Bierce was a short story writer, a poet, a Civil War veteran best known for his short story, “An Occurrence at Owl Creek Bridge,” and whose book The Devil’s Dictionary, is considered one of the greatest literary masterpieces in American history.
–“Politics: a strife of interests masquerading as a contest of principles. The conduct of public affairs for private advantage.”
–“Conservative, n: A statesman who is enamored of existing evils, as distinguished from a Liberal who wishes to replace them with others.”
–“Corporations: an ingenious device for obtaining profit without responsibility.”
—Ambrose Bierce
Clifton Fadiman, who died at the age of 95 in 1999, was the Chief Editor for the publishing house of Simon and Schuster. For eleven years he was the book editor of New Yorker magazine. From 1938 into 1948 he hosted the radio program “Information Please.” He was the host of several shows in the early days of television. For many years he was one of those who picked the selections for the Book of the Month Club.
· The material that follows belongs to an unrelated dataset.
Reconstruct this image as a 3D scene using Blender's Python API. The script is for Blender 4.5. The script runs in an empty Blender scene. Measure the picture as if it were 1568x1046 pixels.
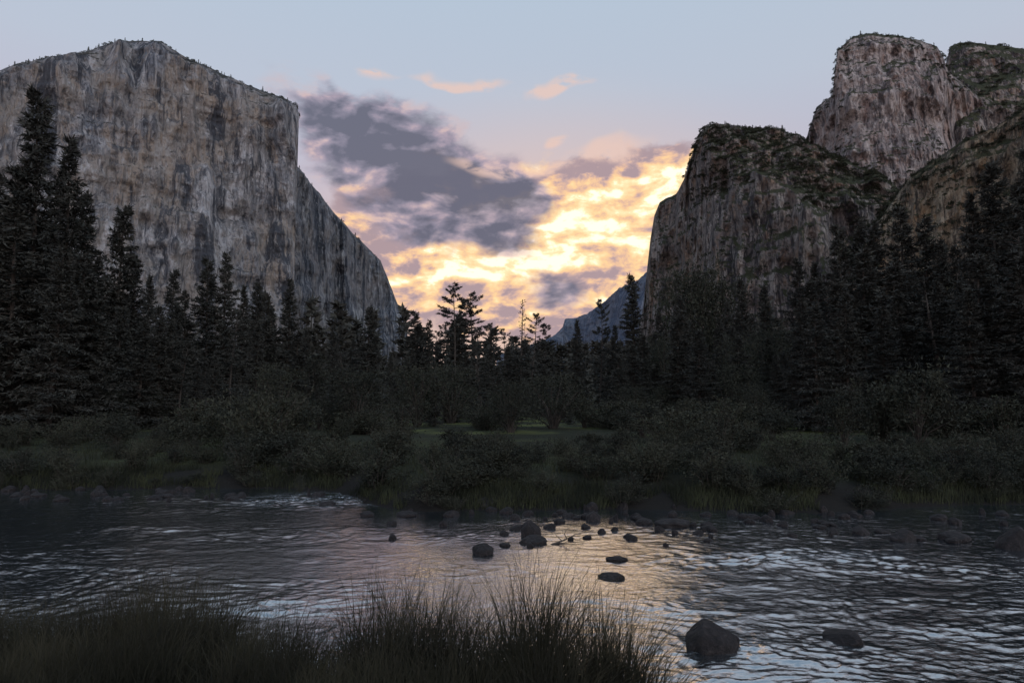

–“When you reread a classic, you do not see more in the book than you did before, you see more in you than there was before.”
–“There are two kinds of writers; the great ones who can give you truths, and the lessor ones, who can only give you themselves.”
–“My son is 7 years old. I am 54. It has taken me a great many years to reach that age. I am more respected in the community. I am stronger, I am more intelligent and I think I am better than he is. I don’t want to be a pal, I want to be a father.”
—Clifton Fadiman
Fadiman called Bierce, who disappeared in Mexico in 1913 when he was about 71 years old, a misanthrope (somebody who dislikes humankind and avoids human society, says one definition). He was a drummer boy at the start of the Civil War and was a Lieutenant, brevet (temporary) Major, at the end. He got into newspapering in San Francisco, spent a few years in London, and became known for what Fadiman calls “slashing journalism.” Friends and critics alike sometimes referred to him as “Bitter Bierce.”
Fadiman’s essay on Bierce includes this appraisal of literature in our country:
The dominating tendency of American literature and social thought, from Benjamin Franklin to Sinclair Lewis, has been optimistic. It has believed in man, it has believed in American man. It has at times been satirical and even bitter—but not negative. It gave the world the positive statements of the Declaration, the Constitution, the Gettysburg Address, Emerson, Whitman, William James, Henry George, John Dewey. This has been the stronger current. But along with it there has coursed a narrower current, the shadowed stream of pessimism. Perhaps its obscure source lies in the southern philosophers of slavery or in the bleak hell-fire morality of early puritan divines like Michael Wigglesworth and Jonathan Edwards. It flows hesitantly in Hawthorne, with fury in Moby Dick and Pierre, with many a subtle meander in the dark symbolisms of Poe. It may appear in part of a writer (the Mark Twain of “The mysterious Stranger” and “The Man That Corrupted Hadleyburg.”) and not in the whole of him. You may trace it in an out-of-the-main-stream philosopher such as Thorstein Veblen. You will find it in the thoughts of H. L. Mencken and the stories of Ring Lardner. And you will see it plain, naked, naïve, and powerful in the strange fables of Ambrose Bierce.
Thorstein Veblen, by the way, taught at the University of Missouri-Columbia for a while.
We found ourselves wondering as we read Fadiman’s assessment of literature and his portrait of Bierce what both would think today about literature and the world. Even in the middle of the last century when Fadiman wrote his essay, he felt Bierce would look at the tragedies and atrocities of that time and would have been “afforded…a satisfaction deeper and more bitter than that which he drew from the relatively paltry horrors of the nineteenth and early twentieth centuries…The current scene would have filled him with so pure a pleasure.”
Some other thoughts from Bierce:
—History, n. an account mostly false, of events mostly unimportant, which are brought about by rulers, mostly knaves, and soldiers, mostly fools.
—If you want to read a perfect book there is only one way: write it.
—Patriotism deliberately and with folly aforethought subordinates the interests of a whole to the interests of a part. Worse still, the fraction so favored is determined by an accident of birth or residence.
And a few more from Fadiman:
—A cheese may disappoint. It may be dull. It may be naive. It may be oversophisticated, yet it remains cheese, milk’s leap toward immortality.
—There is no reader so parochial as the one who reads none but this morning’s books. Books are not rolls, to be devoured only when they are hot and fresh. A good book retains its interior heat and will warm a generation yet unborn.
—If you want to feel at home, stay at home.
—We are all citizens of history.
—There are two kinds of writers, the great ones who can give you truths, and the lessor ones who can only give you themselves.
And how would they have assessed today’s American optimism/pessimism and the events of our world?
—“War is God’s way of teaching Americans geography”
—Bierce
And Fadiman:
–“A good memory is one trained to forget the trivial.”
–“When you travel, remember that a foreign country is not designed to make you comfortable. It is designed to make its own people comfortable.”
We close with an observation from Bierce, wondering how much more acidic he would be with a certain device today:
–“Telephone, n: An invention of the devil which abrogates some of the advantages of making a disagreeable person keep his distance.”